The Willis H. DuPont Collection of 10,000 Russian coins and medals is the most extensive outside the Soviet Union, according to [curator] Mrs. Stefanelli. One coin, a ruble of Constantine I of Russia, is valued at about $50,000.’

L’article se termine par un paragraphe sur les systèmes antivol de cette précieuse collection et conclut sur le fait que l’exposition s’adresse à tous les publics, des enfants aux touristes jusqu’aux collectionneurs les plus assidus621.

L’article s’intitule « New Quarters for Coins » et ne fait pas de commentaire sur le rôle national de l’exposition. Il a pour but de rendre l’exposition attrayante et à cette fin, attire l’attention des lecteurs sur les curiosités exposées, la valeur monétaire des objets, ainsi que sur des reliques nationales, comme « la première pépite d’or » ou « les billets conçus par Paul Revere et Benjamin Franklin ». Mais dans le contexte de la Guerre du Vietnam, des troubles politiques et des émeutes qui marquent la fin des années 1960, l’expression de la fierté nationale est moins légitime qu’au début des années 1960. La dimension nationaliste de ces reliques nationales est tempérée par l’affirmation selon laquelle l’histoire numismatique des Etats-Unis est représentée au même titre que l’histoire numismatique de l’Union Soviétique.

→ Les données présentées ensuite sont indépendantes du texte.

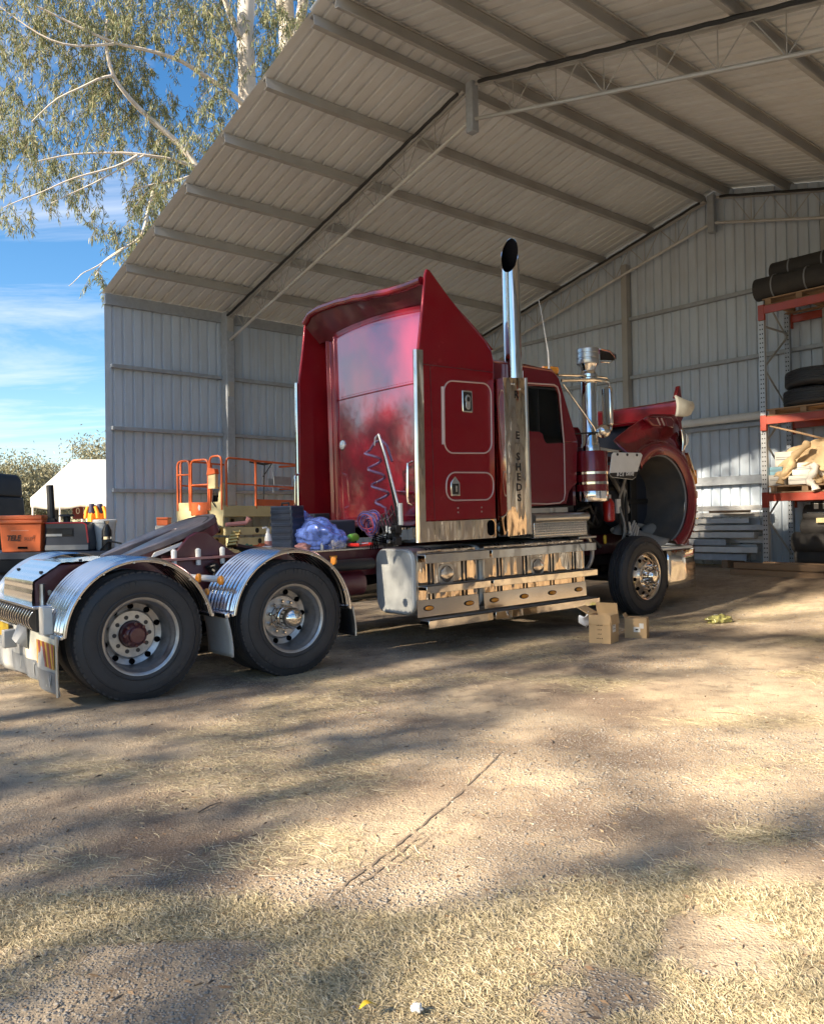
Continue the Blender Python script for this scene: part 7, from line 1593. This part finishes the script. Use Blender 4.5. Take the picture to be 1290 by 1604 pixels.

Par ailleurs, il est difficile d’interpréter les commentaires sur la richesse de la collection russe ; on peut y voir une cause de fierté nationale car les Etats-Unis concurrencent l’Union Soviétique même dans un domaine où elle est en position de force, ou au contraire y lire une manière de se placer au dessus des conflits politiques, puisque la Smithsonian Institution rend hommage aux spécimens numismatiques russes.

Le plan de l’exposition fait une large place aux monnaies du monde. Parce que l’exposition peut être visitée dans un sens comme dans l’autre, son ordre général n’est pas à première vue celui d’une histoire orientée vers la naissance et la montée en puissance des Etats-Unis. Dans la section consacrée à l’histoire de la monnaie, les expositions sur le Vieux Continent et les Etats-Unis sont reprises telles qu’elles existaient au sein du Arts and Industries Building, mais dans une démarche manifestement universaliste, les conservateurs choisissent d’y ajouter deux petites parties sur l’Amérique Latine et sur le Proche et l’Extrême-Orient622.

Quelle que soit l’influence du contexte politique contemporain sur l’expression de la fierté nationale, un examen plus approfondi montre que les structures fondamentales du discours nationaliste n’ont pas changé entre le début des années 1960, lorsque l’exposition sur la poste est conçue, et 1972, année où l’exposition numismatique est revue. Les différentes unités de l’exposition numismatique présentent une histoire qui se conclut systématiquement aux Etats-Unis. C’est le cas de la section sur l’activité minière ou de celles sur la frappe de la monnaie. La représentation de l’activité minière commence durant la période antique en Nubie, se poursuit au Moyen Age dans les mines de Bohême, au Pérou au début du XVIIe siècle et s’achève par la Ruée vers l’Or en Californie au XIXe siècle. Dans la section sur la frappe de la monnaie, les épisodes historiques mentionnés se situent à Pompéi, dans la Rome antique, au Moyen Age et pendant les Lumières en Europe ; la narration se termine par une démonstration des techniques contemporaines de réalisation d’une pièce de 50 cents à l’effigie de John Kennedy. A proximité sont exposées deux machines à frapper la monnaie, l’une illustrant les techniques de l’Allemagne du XVIe siècle, l’autre représentant la première presse à vis utilisée à Philadelphie à la fin du XVIIe siècle623. A mesure que se déroule le fil chronologique, l’ethnocentrisme se fait plus prononcé. Dans le cadre de ces deux expositions célébrant les prérogatives de l’Etat nation que sont l’acheminement du courrier et la frappe de la monnaie, l’histoire des techniques ainsi produite reste celle d’une filiation entre les grands moments de l’histoire mondiale et l’histoire nationale plus récente, ce qui place les Etats-Unis à l’aboutissement des progrès techniques historiques.

Notes
621.

David R. Legge, « New Quarters for Coins », the Washington Post, 12 juillet 1972, p. B3.

622.

« Script for Hall of Monetary History and Medallic Art », de Elvira Clain-Stefanelli à Silvio Bedini, 15 juillet 1971, S.I.A., record unit 551, box 7, folder : « numismatics, information ».

623.

« Mining for Ore », « Minting », « Early Minter », « Modern Minter », units 1-6, 37-38, in « Script for Hall of Monetary History and Medallic Art », de Elvira Clain-Stefanelli à Silvio Bedini, 15 juillet 1971, S.I.A., record unit 551, box 7, folder : « numismatics, information ».